Divorce is very difficult for all parties. Many spouses in a divorce want their “pound of flesh” and cannot understand why the other spouse is not held accountable for his or her actions. The no fault divorce process has taken away the ability of one spouse to try to hold another spouse accountable and that is very frustrating while dealing with divorce. However, almost all states have no fault divorce. Almost all states make determinations of equitable distribution based on need and availability of assets and not the fault or behavior of any spouse. Courts do not punish for bad behavior.

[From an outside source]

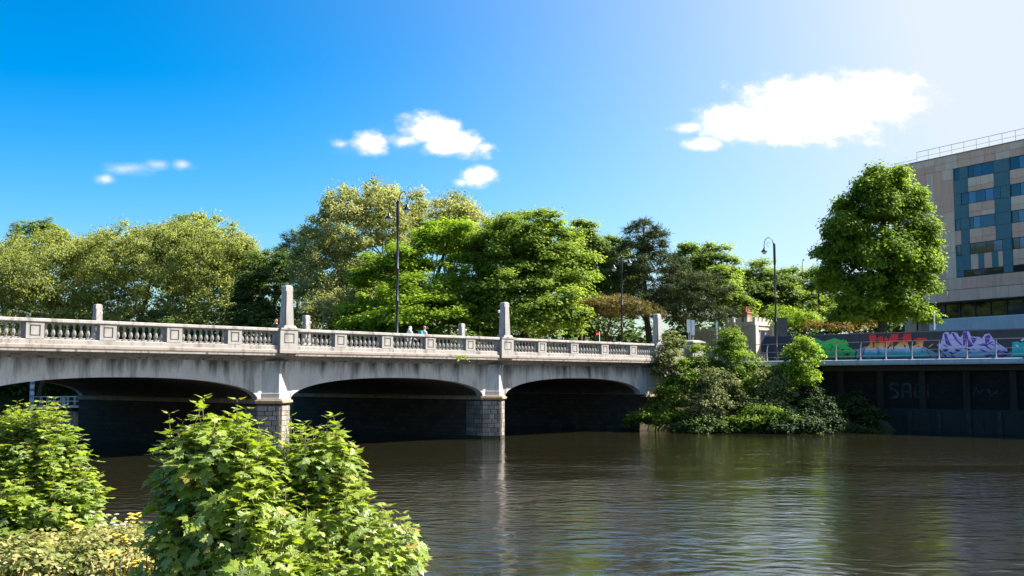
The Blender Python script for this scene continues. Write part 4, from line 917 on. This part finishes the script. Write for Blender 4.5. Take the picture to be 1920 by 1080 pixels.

Although it is very difficult, individuals going through a divorce must try to focus on what they need in order to start their “new normal life” and not deny what is happening to them or wanting to punish the other spouse. As hard as it may be, the best approach when going through a divorce is to try to look at your financial position and needs for the “new normal life” and focus on what is best for you. Being in denial prevents you from making wise financial decisions and from listening to your attorney to help you make the best decisions possible and to accept those decisions.

Being in denial will not stop the divorce, but it will stop you from understanding what is happening during the divorce and more importantly, stopping you from creating a much better life that you deserve.